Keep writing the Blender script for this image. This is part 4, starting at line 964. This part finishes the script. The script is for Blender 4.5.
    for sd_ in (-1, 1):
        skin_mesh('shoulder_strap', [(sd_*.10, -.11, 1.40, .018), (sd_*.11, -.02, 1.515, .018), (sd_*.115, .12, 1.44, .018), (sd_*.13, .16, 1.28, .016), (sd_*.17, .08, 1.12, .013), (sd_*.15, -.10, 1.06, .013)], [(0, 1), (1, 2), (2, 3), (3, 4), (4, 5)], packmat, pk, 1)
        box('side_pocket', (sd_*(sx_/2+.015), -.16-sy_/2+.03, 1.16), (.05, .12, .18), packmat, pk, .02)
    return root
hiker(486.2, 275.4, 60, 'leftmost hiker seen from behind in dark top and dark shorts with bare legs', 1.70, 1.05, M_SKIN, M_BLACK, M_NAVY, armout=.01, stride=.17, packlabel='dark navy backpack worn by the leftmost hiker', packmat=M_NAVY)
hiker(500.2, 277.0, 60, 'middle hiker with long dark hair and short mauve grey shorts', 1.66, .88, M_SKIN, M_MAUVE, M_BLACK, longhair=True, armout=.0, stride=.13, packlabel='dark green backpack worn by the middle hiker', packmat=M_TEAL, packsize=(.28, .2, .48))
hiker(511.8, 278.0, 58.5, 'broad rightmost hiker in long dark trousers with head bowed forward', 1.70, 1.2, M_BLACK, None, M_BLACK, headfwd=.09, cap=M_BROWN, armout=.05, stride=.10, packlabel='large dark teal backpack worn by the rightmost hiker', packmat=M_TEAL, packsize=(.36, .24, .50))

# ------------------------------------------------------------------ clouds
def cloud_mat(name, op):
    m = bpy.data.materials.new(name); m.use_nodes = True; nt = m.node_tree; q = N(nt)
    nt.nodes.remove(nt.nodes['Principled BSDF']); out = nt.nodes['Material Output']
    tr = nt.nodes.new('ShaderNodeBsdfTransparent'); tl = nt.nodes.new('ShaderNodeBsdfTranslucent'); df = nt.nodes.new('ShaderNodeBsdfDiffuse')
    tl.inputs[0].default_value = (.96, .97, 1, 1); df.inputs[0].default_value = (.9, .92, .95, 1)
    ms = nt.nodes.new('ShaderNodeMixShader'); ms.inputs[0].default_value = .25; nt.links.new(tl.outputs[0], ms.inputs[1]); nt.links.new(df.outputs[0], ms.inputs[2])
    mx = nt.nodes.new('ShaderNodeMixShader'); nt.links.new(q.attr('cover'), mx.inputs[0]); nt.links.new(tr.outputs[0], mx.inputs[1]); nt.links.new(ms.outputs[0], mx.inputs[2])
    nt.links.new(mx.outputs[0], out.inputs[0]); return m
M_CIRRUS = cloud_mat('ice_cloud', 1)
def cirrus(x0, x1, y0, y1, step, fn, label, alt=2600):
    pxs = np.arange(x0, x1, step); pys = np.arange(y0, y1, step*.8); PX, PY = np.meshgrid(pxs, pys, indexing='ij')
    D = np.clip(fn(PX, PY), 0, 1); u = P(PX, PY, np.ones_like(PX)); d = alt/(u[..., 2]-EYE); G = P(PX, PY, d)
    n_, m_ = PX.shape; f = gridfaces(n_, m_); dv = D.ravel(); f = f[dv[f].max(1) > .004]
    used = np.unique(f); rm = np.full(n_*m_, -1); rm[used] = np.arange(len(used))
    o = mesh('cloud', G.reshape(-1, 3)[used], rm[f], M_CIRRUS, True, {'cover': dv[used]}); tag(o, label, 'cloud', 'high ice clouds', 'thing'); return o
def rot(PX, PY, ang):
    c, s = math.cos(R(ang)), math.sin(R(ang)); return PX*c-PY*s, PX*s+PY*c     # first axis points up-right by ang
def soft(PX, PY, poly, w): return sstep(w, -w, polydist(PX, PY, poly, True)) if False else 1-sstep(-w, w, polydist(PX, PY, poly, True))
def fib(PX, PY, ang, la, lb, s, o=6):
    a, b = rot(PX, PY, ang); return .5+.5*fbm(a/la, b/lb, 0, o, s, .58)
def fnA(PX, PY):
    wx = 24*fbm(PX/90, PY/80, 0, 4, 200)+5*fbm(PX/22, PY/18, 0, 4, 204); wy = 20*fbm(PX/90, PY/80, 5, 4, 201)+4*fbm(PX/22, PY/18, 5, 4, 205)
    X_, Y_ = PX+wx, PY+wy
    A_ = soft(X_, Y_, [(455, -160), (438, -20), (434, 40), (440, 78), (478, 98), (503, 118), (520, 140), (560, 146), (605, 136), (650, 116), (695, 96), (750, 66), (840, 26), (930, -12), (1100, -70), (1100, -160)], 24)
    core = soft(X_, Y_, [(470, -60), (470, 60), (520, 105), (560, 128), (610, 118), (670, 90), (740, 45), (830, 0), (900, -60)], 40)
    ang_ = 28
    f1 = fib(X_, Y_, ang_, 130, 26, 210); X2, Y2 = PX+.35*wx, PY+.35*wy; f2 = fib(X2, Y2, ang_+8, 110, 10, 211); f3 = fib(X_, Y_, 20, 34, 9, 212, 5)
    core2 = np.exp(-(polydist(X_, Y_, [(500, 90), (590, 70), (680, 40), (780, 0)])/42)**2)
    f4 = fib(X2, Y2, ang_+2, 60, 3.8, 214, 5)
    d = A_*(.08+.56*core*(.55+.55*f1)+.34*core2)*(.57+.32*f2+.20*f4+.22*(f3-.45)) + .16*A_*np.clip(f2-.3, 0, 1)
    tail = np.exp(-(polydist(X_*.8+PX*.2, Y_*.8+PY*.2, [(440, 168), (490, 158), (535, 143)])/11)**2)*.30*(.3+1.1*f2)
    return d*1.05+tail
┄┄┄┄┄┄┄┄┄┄
**EXERCISE**
Copy all data exactly, start to finish.

**WRITTEN REPLY**
Keep writing the Blender script for this image. This is part 4, starting at line 964. This part finishes the script. The script is for Blender 4.5.
    for sd_ in (-1, 1):
        skin_mesh('shoulder_strap', [(sd_*.10, -.11, 1.40, .018), (sd_*.11, -.02, 1.515, .018), (sd_*.115, .12, 1.44, .018), (sd_*.13, .16, 1.28, .016), (sd_*.17, .08, 1.12, .013), (sd_*.15, -.10, 1.06, .013)], [(0, 1), (1, 2), (2, 3), (3, 4), (4, 5)], packmat, pk, 1)
        box('side_pocket', (sd_*(sx_/2+.015), -.16-sy_/2+.03, 1.16), (.05, .12, .18), packmat, pk, .02)
    return root
hiker(486.2, 275.4, 60, 'leftmost hiker seen from behind in dark top and dark shorts with bare legs', 1.70, 1.05, M_SKIN, M_BLACK, M_NAVY, armout=.01, stride=.17, packlabel='dark navy backpack worn by the leftmost hiker', packmat=M_NAVY)
hiker(500.2, 277.0, 60, 'middle hiker with long dark hair and short mauve grey shorts', 1.66, .88, M_SKIN, M_MAUVE, M_BLACK, longhair=True, armout=.0, stride=.13, packlabel='dark green backpack worn by the middle hiker', packmat=M_TEAL, packsize=(.28, .2, .48))
hiker(511.8, 278.0, 58.5, 'broad rightmost hiker in long dark trousers with head bowed forward', 1.70, 1.2, M_BLACK, None, M_BLACK, headfwd=.09, cap=M_BROWN, armout=.05, stride=.10, packlabel='large dark teal backpack worn by the rightmost hiker', packmat=M_TEAL, packsize=(.36, .24, .50))

# ------------------------------------------------------------------ clouds
def cloud_mat(name, op):
    m = bpy.data.materials.new(name); m.use_nodes = True; nt = m.node_tree; q = N(nt)
    nt.nodes.remove(nt.nodes['Principled BSDF']); out = nt.nodes['Material Output']
    tr = nt.nodes.new('ShaderNodeBsdfTransparent'); tl = nt.nodes.new('ShaderNodeBsdfTranslucent'); df = nt.nodes.new('ShaderNodeBsdfDiffuse')
    tl.inputs[0].default_value = (.96, .97, 1, 1); df.inputs[0].default_value = (.9, .92, .95, 1)
    ms = nt.nodes.new('ShaderNodeMixShader'); ms.inputs[0].default_value = .25; nt.links.new(tl.outputs[0], ms.inputs[1]); nt.links.new(df.outputs[0], ms.inputs[2])
    mx = nt.nodes.new('ShaderNodeMixShader'); nt.links.new(q.attr('cover'), mx.inputs[0]); nt.links.new(tr.outputs[0], mx.inputs[1]); nt.links.new(ms.outputs[0], mx.inputs[2])
    nt.links.new(mx.outputs[0], out.inputs[0]); return m
M_CIRRUS = cloud_mat('ice_cloud', 1)
def cirrus(x0, x1, y0, y1, step, fn, label, alt=2600):
    pxs = np.arange(x0, x1, step); pys = np.arange(y0, y1, step*.8); PX, PY = np.meshgrid(pxs, pys, indexing='ij')
    D = np.clip(fn(PX, PY), 0, 1); u = P(PX, PY, np.ones_like(PX)); d = alt/(u[..., 2]-EYE); G = P(PX, PY, d)
    n_, m_ = PX.shape; f = gridfaces(n_, m_); dv = D.ravel(); f = f[dv[f].max(1) > .004]
    used = np.unique(f); rm = np.full(n_*m_, -1); rm[used] = np.arange(len(used))
    o = mesh('cloud', G.reshape(-1, 3)[used], rm[f], M_CIRRUS, True, {'cover': dv[used]}); tag(o, label, 'cloud', 'high ice clouds', 'thing'); return o
def rot(PX, PY, ang):
    c, s = math.cos(R(ang)), math.sin(R(ang)); return PX*c-PY*s, PX*s+PY*c     # first axis points up-right by ang
def soft(PX, PY, poly, w): return sstep(w, -w, polydist(PX, PY, poly, True)) if False else 1-sstep(-w, w, polydist(PX, PY, poly, True))
def fib(PX, PY, ang, la, lb, s, o=6):
    a, b = rot(PX, PY, ang); return .5+.5*fbm(a/la, b/lb, 0, o, s, .58)
def fnA(PX, PY):
    wx = 24*fbm(PX/90, PY/80, 0, 4, 200)+5*fbm(PX/22, PY/18, 0, 4, 204); wy = 20*fbm(PX/90, PY/80, 5, 4, 201)+4*fbm(PX/22, PY/18, 5, 4, 205)
    X_, Y_ = PX+wx, PY+wy
    A_ = soft(X_, Y_, [(455, -160), (438, -20), (434, 40), (440, 78), (478, 98), (503, 118), (520, 140), (560, 146), (605, 136), (650, 116), (695, 96), (750, 66), (840, 26), (930, -12), (1100, -70), (1100, -160)], 24)
    core = soft(X_, Y_, [(470, -60), (470, 60), (520, 105), (560, 128), (610, 118), (670, 90), (740, 45), (830, 0), (900, -60)], 40)
    ang_ = 28
    f1 = fib(X_, Y_, ang_, 130, 26, 210); X2, Y2 = PX+.35*wx, PY+.35*wy; f2 = fib(X2, Y2, ang_+8, 110, 10, 211); f3 = fib(X_, Y_, 20, 34, 9, 212, 5)
    core2 = np.exp(-(polydist(X_, Y_, [(500, 90), (590, 70), (680, 40), (780, 0)])/42)**2)
    f4 = fib(X2, Y2, ang_+2, 60, 3.8, 214, 5)
    d = A_*(.08+.56*core*(.55+.55*f1)+.34*core2)*(.57+.32*f2+.20*f4+.22*(f3-.45)) + .16*A_*np.clip(f2-.3, 0, 1)
    tail = np.exp(-(polydist(X_*.8+PX*.2, Y_*.8+PY*.2, [(440, 168), (490, 158), (535, 143)])/11)**2)*.30*(.3+1.1*f2)
    return d*1.05+tail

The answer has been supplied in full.